Evaluating the Industrial Strategy Challenge Fund

Double exposure of microscope, science equipment glasses, photo by zapp2photo/Adobe Stock

zapp2photo/Adobe Stock

What is the issue?

Announced in 2016 and delivered by UK Research and Innovation (UKRI), the Industrial Strategy Challenge Fund (ISCF) aims to support the development of solutions to major industrial and societal challenges facing the UK through the delivery of a mission-oriented funding programme. Under the ISCF, funds have been distributed through the establishment of individual ‘Challenges’, each addressing a pressing societal or industrial issue.

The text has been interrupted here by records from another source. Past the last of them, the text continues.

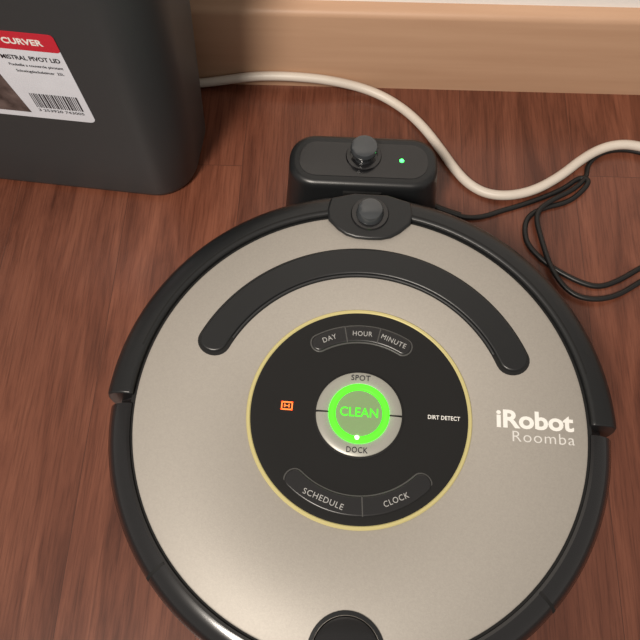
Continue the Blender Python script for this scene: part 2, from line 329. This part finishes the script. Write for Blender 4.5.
# ---------------------------------------------------------------- cables
W=[(-40,33.25,.42),(-24,33.25,.42),(-17,33.2,.45),(-15.0,33.2,.6),(-12.4,33.25,1.15),(-10,33.25,1.7),(-6.8,33.25,1.8),(-3.1,33.2,1.5),(.6,32.9,.7),(3.4,31.4,.42),(5.4,29.3,.42),(7.0,26.8,.42),(8.3,24.5,.42),(9.5,23.0,.42),(11.0,22.1,.45),(12.9,21.9,.6),(15.1,22.5,.7),(17.4,24.0,.75),(19.3,25.7,.9),(21.2,27.0,.85),(23.0,27.5,.85),(24.7,27.3,.85),(27.3,26.4,.85),(35,22,.85)]
tube('power_cable',W,.42,'cablew')
cord=empty('charger_cord',(0,0,0))
B1=[(6.2,20.6,.6),(8.2,20.0,.25),(9.4,19.8,.2),(10.7,20.0,.2),(12.1,20.6,.2),(13.8,21.2,.2),(16.1,22.2,.2),(17.8,23.1,.2),(19.2,24.3,.22),(19.9,23.9,.5),(19.6,23.1,.5),(18.1,21.7,.22),(15.9,21.1,.2),(14.4,20.2,.2),(14.0,18.8,.2),(14.2,17.3,.2),(15.5,15.8,.2),(16.7,14.9,.2),(18.3,14.0,.2),(19.8,13.6,.2),(21.5,14.3,.2),(23.3,15.5,.2),(26,17,.2),(30,18,.2)]
tube('cord_a',B1,.23,'cableb',cord)
B2=[(30,17,.2),(26,16.0,.2),(23.3,14.3,.3),(21.0,12.7,.5),(18.9,12.3,.5),(17.2,12.9,.45),(15.9,14.9,.55),(15.4,17.7,.3),(14.9,20.3,.55),(16.4,21.6,.6),(18.4,22.7,.6),(19.8,24.2,.35),(20.0,25.6,.2),(21.2,26.9,.2),(23,27.4,.2),(24.7,27.2,.2),(27.3,26.3,.2),(35,21.9,.2)]
tube('cord_b',B2,.22,'cableb',cord)
tube('strain_relief',[(6.0,20.7,.7),(7.4,20.2,.4),(8.6,19.95,.3)],.32,'cableb',cord)
# ---------------------------------------------------------------- lights
l=bpy.data.lights.new('added_falloff_spot','SPOT');l.energy=215;l.color=(1,.91,.81);l.shadow_soft_size=.24  # unseen spot, added so its soft cone fades towards the near side
l.spot_size=math.radians(42);l.spot_blend=1
o=bpy.data.objects.new('added_falloff_spot',l);COL.objects.link(o);o.location=(-.6,-1.0,1.9)
o.rotation_euler=(Vector((0,.36,0))-o.location).to_track_quat('-Z','Y').to_euler()
w=bpy.data.worlds.new('room_ambient');bpy.context.scene.world=w;w.use_nodes=True
w.node_tree.nodes['Background'].inputs[0].default_value=(1,.92,.84,1);w.node_tree.nodes['Background'].inputs[1].default_value=.36
# ---------------------------------------------------------------- camera
cd=bpy.data.cameras.new('camera');cam=bpy.data.objects.new('camera',cd);COL.objects.link(cam)
cd.sensor_width=36;cd.lens=39.82;cd.clip_start=.01
R=Matrix.Rotation(.0688,4,'Z')@Matrix.Rotation(.3899,4,'X')@Matrix.Rotation(-.0283,4,'Z')
cam.matrix_world=Matrix.Translation((-.015233,-.119101,.533009))@R
bpy.context.scene.camera=cam
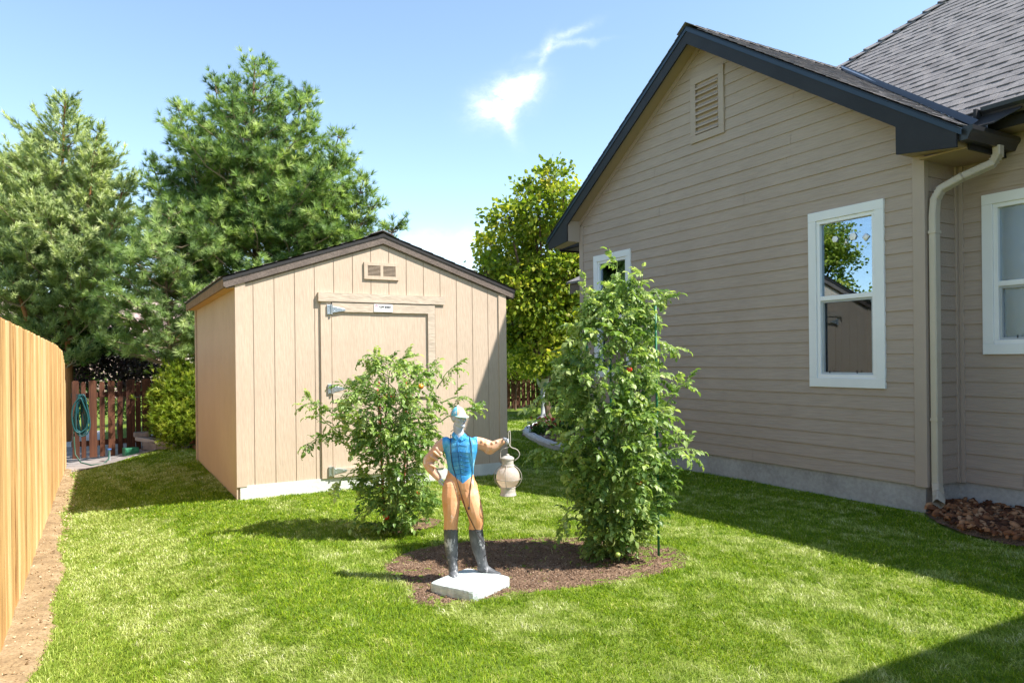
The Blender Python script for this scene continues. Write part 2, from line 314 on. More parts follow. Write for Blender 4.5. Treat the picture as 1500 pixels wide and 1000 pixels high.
# ------------------------------------------------------------------ ground
bed = [G(*p)[:2] for p in [(560, 828), (600, 808), (650, 797), (700, 792), (780, 788), (860, 788), (930, 795), (985, 803), (1008, 815), (1003, 832), (950, 846), (880, 858), (800, 866), (745, 872), (690, 884), (640, 889), (598, 880), (600, 862), (568, 845)]]
bark = [(6.70, 3.62), (6.12, 3.62), (5.90, 3.42), (5.66, 3.06), (5.60, 2.75), (5.66, 2.45), (5.75, 2.0), (5.75, .2), (6.70, .2)]
backbed = [(7.35, 11.95), (6.85, 11.65), (6.45, 11.0), (6.25, 10.3), (6.15, 9.6), (6.15, 8.8), (8.6, 8.8), (8.6, 12.3), (8.0, 12.2)]
rootbed = [G(*p)[:2] for p in [(560, 772), (590, 764), (625, 758), (648, 762), (640, 770), (615, 776), (580, 783)]]
xs = np.concatenate([[-300, -120, -60, -30, -15, -8, -4, -2], np.arange(-1, 9.01, .1), [10, 12, 15, 20, 30, 60, 150, 300]]); ys = np.concatenate([[-300, -100, -30, -10, -5, -2], np.arange(0, 17.01, .2), [18, 20, 25, 40, 80, 200, 600]])
X_, Y_ = np.meshgrid(xs, ys, indexing='ij'); Z_ = gh(X_, Y_) + (VN1(X_ * .9, Y_ * .9) - .5) * .015 * (np.abs(X_) < 12)
V_ = np.stack([X_, Y_, Z_], -1).reshape(-1, 3); nx, ny = len(xs), len(ys)
I = np.arange(nx * ny).reshape(nx, ny); q = np.stack([I[:-1, :-1], I[1:, :-1], I[1:, 1:], I[:-1, 1:]], -1).reshape(-1, 4)
T_ = np.concatenate([q[:, [0, 1, 2]], q[:, [0, 2, 3]]])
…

Public and private organisations have been invited to bid for funding for collaborative research and innovation (R&I) projects that contribute to addressing the Challenges. The ISCF has a total government funding commitment of £2.8 billion, combined with an additional £3 billion in matched private sector funding.

How are we helping?

RAND Europe is leading a four-year independent evaluation of the ISCF, building on evaluations of each of the ISCF Challenges to examine the impact of the ISCF as a whole. The evaluation, undertaken in collaboration with Frontier Economics, has three core aims:

  1. To build an evidence base with which to inform ongoing and future improvements to the ISCF
  2. To demonstrate what the ISCF has delivered to taxpayers
  3. To understand the impact of mission-oriented and challenge-focussed R&I support.

The evaluation will be undertaken in four overarching phases: evaluation framework development; baseline measurement; review of Challenge-level evaluation findings; and primary data collection, analysis and reporting.

This will include consultation of a wide range of Challenge-level, Fund-level and external data sources, together with interviews, workshops, case studies and econometric analysis of business supported by the Fund. The evaluation of the ISCF adopts a theory-based approach using contribution analysis, the foundation for which is an ISCF Theory of Change. Other key features of the evaluation include a participative, formative approach designed to maximise opportunities for cross-Challenge and cross-Fund learning.